* Data segment
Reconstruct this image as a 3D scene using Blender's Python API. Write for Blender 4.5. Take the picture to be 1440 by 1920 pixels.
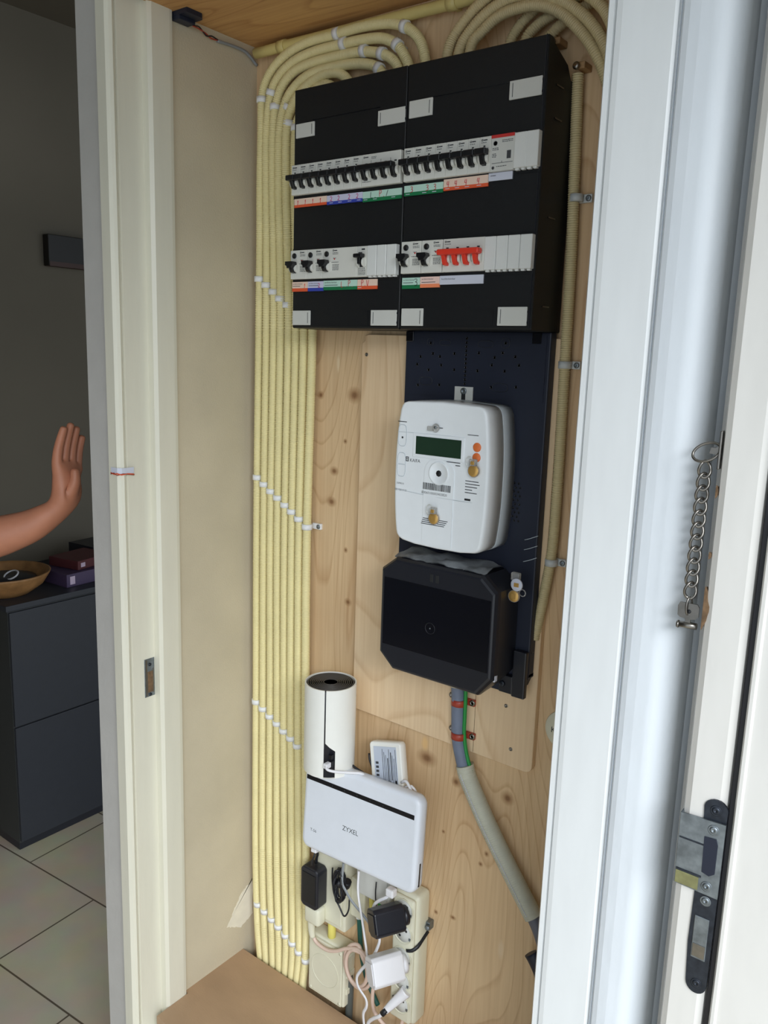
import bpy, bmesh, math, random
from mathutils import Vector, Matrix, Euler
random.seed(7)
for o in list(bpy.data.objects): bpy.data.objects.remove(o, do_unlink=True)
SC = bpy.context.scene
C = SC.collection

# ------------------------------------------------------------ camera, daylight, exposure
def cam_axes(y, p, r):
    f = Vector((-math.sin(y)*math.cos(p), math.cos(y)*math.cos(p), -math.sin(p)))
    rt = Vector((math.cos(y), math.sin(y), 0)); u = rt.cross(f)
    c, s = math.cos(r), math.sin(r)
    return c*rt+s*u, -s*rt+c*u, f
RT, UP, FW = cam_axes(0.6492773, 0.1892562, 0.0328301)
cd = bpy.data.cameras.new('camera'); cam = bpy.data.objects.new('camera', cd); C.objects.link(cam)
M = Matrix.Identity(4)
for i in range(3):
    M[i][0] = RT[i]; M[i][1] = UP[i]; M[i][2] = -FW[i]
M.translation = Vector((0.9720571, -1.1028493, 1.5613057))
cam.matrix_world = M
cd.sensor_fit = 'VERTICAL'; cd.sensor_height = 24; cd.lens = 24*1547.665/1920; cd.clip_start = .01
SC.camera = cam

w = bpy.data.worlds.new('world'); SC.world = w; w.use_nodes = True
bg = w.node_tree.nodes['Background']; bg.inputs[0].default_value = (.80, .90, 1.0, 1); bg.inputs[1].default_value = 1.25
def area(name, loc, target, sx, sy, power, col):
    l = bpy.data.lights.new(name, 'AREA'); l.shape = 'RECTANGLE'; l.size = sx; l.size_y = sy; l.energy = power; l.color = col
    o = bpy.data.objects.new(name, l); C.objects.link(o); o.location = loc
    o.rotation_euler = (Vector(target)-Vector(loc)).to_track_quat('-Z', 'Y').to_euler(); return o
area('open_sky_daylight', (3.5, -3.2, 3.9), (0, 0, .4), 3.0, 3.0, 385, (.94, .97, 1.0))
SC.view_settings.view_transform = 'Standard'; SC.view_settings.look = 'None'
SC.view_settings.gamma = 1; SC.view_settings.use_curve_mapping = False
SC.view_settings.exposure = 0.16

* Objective
Print the data above verbatim from the first line through the line holding "SC.camera = cam", leaving every picture out.

* Written response
Reconstruct this image as a 3D scene using Blender's Python API. Write for Blender 4.5. Take the picture to be 1440 by 1920 pixels.
import bpy, bmesh, math, random
from mathutils import Vector, Matrix, Euler
random.seed(7)
for o in list(bpy.data.objects): bpy.data.objects.remove(o, do_unlink=True)
SC = bpy.context.scene
C = SC.collection

# ------------------------------------------------------------ camera, daylight, exposure
def cam_axes(y, p, r):
    f = Vector((-math.sin(y)*math.cos(p), math.cos(y)*math.cos(p), -math.sin(p)))
    rt = Vector((math.cos(y), math.sin(y), 0)); u = rt.cross(f)
    c, s = math.cos(r), math.sin(r)
    return c*rt+s*u, -s*rt+c*u, f
RT, UP, FW = cam_axes(0.6492773, 0.1892562, 0.0328301)
cd = bpy.data.cameras.new('camera'); cam = bpy.data.objects.new('camera', cd); C.objects.link(cam)
M = Matrix.Identity(4)
for i in range(3):
    M[i][0] = RT[i]; M[i][1] = UP[i]; M[i][2] = -FW[i]
M.translation = Vector((0.9720571, -1.1028493, 1.5613057))
cam.matrix_world = M
cd.sensor_fit = 'VERTICAL'; cd.sensor_height = 24; cd.lens = 24*1547.665/1920; cd.clip_start = .01
SC.camera = cam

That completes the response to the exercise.